The Wiki model itself isn’t the problem—the problem is its conflation of mutable knowledge with immutable facts. Wikipedia would be much stronger if verifiable facts were locked in an immutable archive, while the editable portion was clearly labeled as interpretation or analysis rather than fact. Right now, Wikipedia borrows credibility from facts to legitimize subjective narratives, which is a structural flaw.
in reply to FourOh-LLC

Wikipedia does not need to "evolve", does not need this structural flaw "fixed". Instead Wikipedia must restrain itself from presenting facts, and shall remain a forum of subjective narratives. Any facts resulting from the wiki pages shall be moved to the immutable archives. This way Wikipedia will be accepted and respected for its purpose and for it capacity.
in reply to FourOh-LLC

@FourOh-LLC I do agree wikipedia isn't perfect. But I'm talking from an enshittification POV and it has up to date information on a lot of topics. Especially technical topics like science and math.
in reply to Bhavani Shankar

Yes, I agree with that, but I also explained why reliable and factual information should NOT be stored on a wiki.

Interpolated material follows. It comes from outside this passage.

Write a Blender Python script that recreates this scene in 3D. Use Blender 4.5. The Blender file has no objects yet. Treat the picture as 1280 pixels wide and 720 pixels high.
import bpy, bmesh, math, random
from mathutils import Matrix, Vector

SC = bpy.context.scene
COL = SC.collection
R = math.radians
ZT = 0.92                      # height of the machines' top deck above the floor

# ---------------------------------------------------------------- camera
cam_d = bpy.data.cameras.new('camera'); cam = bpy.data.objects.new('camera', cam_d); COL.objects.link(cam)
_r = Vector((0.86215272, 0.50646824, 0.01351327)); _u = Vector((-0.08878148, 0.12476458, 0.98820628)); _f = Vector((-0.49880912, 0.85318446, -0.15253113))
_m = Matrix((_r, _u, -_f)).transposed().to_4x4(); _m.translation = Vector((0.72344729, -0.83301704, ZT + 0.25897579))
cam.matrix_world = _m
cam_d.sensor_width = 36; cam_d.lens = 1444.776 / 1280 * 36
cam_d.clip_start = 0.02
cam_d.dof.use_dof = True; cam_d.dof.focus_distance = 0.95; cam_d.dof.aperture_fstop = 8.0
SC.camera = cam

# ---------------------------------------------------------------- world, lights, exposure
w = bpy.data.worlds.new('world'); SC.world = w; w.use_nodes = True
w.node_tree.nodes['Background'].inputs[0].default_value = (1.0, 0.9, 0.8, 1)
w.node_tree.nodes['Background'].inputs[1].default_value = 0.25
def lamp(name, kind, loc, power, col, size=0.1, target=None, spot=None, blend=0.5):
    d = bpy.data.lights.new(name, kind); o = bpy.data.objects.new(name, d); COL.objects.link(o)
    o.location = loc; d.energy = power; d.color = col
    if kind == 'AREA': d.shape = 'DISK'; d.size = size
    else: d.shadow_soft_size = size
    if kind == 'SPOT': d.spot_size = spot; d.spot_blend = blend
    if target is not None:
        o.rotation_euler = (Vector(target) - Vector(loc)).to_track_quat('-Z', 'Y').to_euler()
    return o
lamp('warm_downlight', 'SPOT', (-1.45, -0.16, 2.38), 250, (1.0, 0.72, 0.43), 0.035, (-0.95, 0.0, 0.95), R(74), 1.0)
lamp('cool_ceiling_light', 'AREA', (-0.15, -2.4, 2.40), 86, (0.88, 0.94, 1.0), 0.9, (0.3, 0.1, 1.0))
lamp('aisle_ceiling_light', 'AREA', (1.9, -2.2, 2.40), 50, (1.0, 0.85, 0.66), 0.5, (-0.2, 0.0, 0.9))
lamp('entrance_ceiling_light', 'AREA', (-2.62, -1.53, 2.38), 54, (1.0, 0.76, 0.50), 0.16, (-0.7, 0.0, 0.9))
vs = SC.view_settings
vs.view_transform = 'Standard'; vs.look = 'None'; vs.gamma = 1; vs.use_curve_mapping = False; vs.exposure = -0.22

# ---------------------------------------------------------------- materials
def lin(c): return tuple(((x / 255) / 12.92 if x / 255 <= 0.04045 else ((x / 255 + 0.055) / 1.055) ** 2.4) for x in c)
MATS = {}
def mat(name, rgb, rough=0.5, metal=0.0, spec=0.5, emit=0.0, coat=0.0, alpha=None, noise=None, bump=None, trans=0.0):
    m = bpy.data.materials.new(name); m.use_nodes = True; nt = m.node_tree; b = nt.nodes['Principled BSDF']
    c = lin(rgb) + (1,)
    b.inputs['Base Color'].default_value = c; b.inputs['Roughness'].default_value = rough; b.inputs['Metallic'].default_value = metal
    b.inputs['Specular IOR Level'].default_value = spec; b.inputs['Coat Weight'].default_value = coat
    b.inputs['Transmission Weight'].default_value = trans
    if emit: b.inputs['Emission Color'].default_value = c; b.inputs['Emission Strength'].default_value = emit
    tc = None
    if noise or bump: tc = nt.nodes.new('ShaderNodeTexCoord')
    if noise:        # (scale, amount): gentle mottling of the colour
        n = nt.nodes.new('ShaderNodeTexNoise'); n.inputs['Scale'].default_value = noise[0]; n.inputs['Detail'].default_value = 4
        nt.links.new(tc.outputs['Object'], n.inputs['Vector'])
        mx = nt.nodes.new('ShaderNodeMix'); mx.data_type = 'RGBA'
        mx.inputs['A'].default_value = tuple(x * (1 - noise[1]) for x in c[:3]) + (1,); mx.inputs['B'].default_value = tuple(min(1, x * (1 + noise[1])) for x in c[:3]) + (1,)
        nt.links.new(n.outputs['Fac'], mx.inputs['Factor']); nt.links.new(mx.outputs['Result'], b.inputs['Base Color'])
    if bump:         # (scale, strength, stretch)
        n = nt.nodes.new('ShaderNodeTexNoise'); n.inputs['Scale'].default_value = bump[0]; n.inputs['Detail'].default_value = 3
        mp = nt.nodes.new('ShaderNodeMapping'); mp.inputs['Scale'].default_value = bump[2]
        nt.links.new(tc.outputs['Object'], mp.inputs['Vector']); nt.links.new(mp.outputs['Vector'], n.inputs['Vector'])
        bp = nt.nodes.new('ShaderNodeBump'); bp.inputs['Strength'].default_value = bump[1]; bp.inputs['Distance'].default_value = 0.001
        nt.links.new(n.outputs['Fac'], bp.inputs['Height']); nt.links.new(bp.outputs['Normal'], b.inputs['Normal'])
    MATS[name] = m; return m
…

Its not that Wikipedia is not perfect, its that Wikipedia is used for the WRONG purpose. The original design and concept was sound for its time, as we had no IPFS, cjdns, not even the Internet Archives.

Today we have better tools and better solutions.

in reply to FourOh-LLC

This fedi node, pkteerium is operated by the creator of cjdns, and a lead developer (or the lead developer) of PKT. I think I understand his design and vision, and I think I have at least one use-case for his software.

If that makes me a technological evangelist I an actually honored, because cjdns and PKT are on the cutting edge of the relevant technological sector(s).

in reply to FourOh-LLC

in reply to FourOh-LLC

in reply to FourOh-LLC

in reply to LPS

The great things are cjdns and PKT, a brilliant convergence of cryptographic addressing, decentralized routing, and the unrealized potential of scalable networking—such as the IPv6 address pool, which is far too vast for conventional routing methods. cjdns solved fundamental problems: removing the need for traditional name services (NS), eliminating the bottlenecks of centralized routing, and outperforming software-based anonymity networks like I2P in speed and efficiency. PKT takes this further, realizing the dream of individuals becoming their own ISPs and Data Centers—fully independent, untraceable, and unstoppable. This is federation at its highest form: self-sovereign, trustless, and beyond centralized control.

What we need next is the immutable archives.